● What is expected: Transcribe the material below exactly as it appears.

● Information provided:
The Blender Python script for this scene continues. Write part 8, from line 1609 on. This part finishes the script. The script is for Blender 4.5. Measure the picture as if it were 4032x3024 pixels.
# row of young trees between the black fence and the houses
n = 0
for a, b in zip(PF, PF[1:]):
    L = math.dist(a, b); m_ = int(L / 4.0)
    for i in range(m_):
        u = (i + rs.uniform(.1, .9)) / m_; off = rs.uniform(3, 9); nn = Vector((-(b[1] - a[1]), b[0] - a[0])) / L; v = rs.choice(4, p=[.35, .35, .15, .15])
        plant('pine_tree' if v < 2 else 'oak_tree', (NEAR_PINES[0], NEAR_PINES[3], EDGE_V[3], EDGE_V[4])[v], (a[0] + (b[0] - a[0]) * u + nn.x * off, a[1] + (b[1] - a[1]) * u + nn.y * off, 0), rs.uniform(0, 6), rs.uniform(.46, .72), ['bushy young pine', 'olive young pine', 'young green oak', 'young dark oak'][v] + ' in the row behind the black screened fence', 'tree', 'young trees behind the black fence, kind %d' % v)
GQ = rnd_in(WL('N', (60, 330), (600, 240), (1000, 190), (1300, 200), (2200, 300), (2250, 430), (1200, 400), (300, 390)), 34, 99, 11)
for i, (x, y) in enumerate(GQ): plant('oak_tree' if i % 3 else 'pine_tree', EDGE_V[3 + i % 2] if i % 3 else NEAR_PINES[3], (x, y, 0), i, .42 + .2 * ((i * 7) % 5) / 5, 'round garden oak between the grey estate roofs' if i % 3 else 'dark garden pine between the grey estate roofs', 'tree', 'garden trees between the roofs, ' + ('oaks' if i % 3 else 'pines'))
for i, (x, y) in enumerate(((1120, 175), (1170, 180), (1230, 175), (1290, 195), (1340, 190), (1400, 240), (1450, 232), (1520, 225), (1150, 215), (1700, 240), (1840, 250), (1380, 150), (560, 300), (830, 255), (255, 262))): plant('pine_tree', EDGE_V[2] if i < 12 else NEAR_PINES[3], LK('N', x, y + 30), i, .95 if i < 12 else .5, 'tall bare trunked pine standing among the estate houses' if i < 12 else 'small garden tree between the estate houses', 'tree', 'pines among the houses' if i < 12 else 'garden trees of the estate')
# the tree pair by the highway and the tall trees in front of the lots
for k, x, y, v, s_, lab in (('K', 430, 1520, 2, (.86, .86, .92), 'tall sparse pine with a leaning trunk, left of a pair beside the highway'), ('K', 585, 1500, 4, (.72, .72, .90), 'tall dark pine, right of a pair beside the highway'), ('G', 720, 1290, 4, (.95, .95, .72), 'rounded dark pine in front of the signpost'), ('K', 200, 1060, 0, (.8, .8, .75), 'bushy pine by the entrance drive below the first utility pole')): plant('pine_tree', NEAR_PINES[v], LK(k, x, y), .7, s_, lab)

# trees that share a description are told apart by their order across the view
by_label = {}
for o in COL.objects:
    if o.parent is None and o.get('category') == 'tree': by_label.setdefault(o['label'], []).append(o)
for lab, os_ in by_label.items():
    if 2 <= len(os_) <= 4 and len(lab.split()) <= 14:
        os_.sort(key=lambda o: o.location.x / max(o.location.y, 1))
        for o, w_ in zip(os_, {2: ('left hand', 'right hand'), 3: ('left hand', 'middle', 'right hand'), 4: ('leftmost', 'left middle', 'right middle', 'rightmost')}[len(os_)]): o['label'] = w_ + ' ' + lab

● Completed exercise:
The Blender Python script for this scene continues. Write part 8, from line 1609 on. This part finishes the script. The script is for Blender 4.5. Measure the picture as if it were 4032x3024 pixels.
# row of young trees between the black fence and the houses
n = 0
for a, b in zip(PF, PF[1:]):
    L = math.dist(a, b); m_ = int(L / 4.0)
    for i in range(m_):
        u = (i + rs.uniform(.1, .9)) / m_; off = rs.uniform(3, 9); nn = Vector((-(b[1] - a[1]), b[0] - a[0])) / L; v = rs.choice(4, p=[.35, .35, .15, .15])
        plant('pine_tree' if v < 2 else 'oak_tree', (NEAR_PINES[0], NEAR_PINES[3], EDGE_V[3], EDGE_V[4])[v], (a[0] + (b[0] - a[0]) * u + nn.x * off, a[1] + (b[1] - a[1]) * u + nn.y * off, 0), rs.uniform(0, 6), rs.uniform(.46, .72), ['bushy young pine', 'olive young pine', 'young green oak', 'young dark oak'][v] + ' in the row behind the black screened fence', 'tree', 'young trees behind the black fence, kind %d' % v)
GQ = rnd_in(WL('N', (60, 330), (600, 240), (1000, 190), (1300, 200), (2200, 300), (2250, 430), (1200, 400), (300, 390)), 34, 99, 11)
for i, (x, y) in enumerate(GQ): plant('oak_tree' if i % 3 else 'pine_tree', EDGE_V[3 + i % 2] if i % 3 else NEAR_PINES[3], (x, y, 0), i, .42 + .2 * ((i * 7) % 5) / 5, 'round garden oak between the grey estate roofs' if i % 3 else 'dark garden pine between the grey estate roofs', 'tree', 'garden trees between the roofs, ' + ('oaks' if i % 3 else 'pines'))
for i, (x, y) in enumerate(((1120, 175), (1170, 180), (1230, 175), (1290, 195), (1340, 190), (1400, 240), (1450, 232), (1520, 225), (1150, 215), (1700, 240), (1840, 250), (1380, 150), (560, 300), (830, 255), (255, 262))): plant('pine_tree', EDGE_V[2] if i < 12 else NEAR_PINES[3], LK('N', x, y + 30), i, .95 if i < 12 else .5, 'tall bare trunked pine standing among the estate houses' if i < 12 else 'small garden tree between the estate houses', 'tree', 'pines among the houses' if i < 12 else 'garden trees of the estate')
# the tree pair by the highway and the tall trees in front of the lots
for k, x, y, v, s_, lab in (('K', 430, 1520, 2, (.86, .86, .92), 'tall sparse pine with a leaning trunk, left of a pair beside the highway'), ('K', 585, 1500, 4, (.72, .72, .90), 'tall dark pine, right of a pair beside the highway'), ('G', 720, 1290, 4, (.95, .95, .72), 'rounded dark pine in front of the signpost'), ('K', 200, 1060, 0, (.8, .8, .75), 'bushy pine by the entrance drive below the first utility pole')): plant('pine_tree', NEAR_PINES[v], LK(k, x, y), .7, s_, lab)

# trees that share a description are told apart by their order across the view
by_label = {}
for o in COL.objects:
    if o.parent is None and o.get('category') == 'tree': by_label.setdefault(o['label'], []).append(o)
for lab, os_ in by_label.items():
    if 2 <= len(os_) <= 4 and len(lab.split()) <= 14:
        os_.sort(key=lambda o: o.location.x / max(o.location.y, 1))
        for o, w_ in zip(os_, {2: ('left hand', 'right hand'), 3: ('left hand', 'middle', 'right hand'), 4: ('leftmost', 'left middle', 'right middle', 'rightmost')}[len(os_)]): o['label'] = w_ + ' ' + lab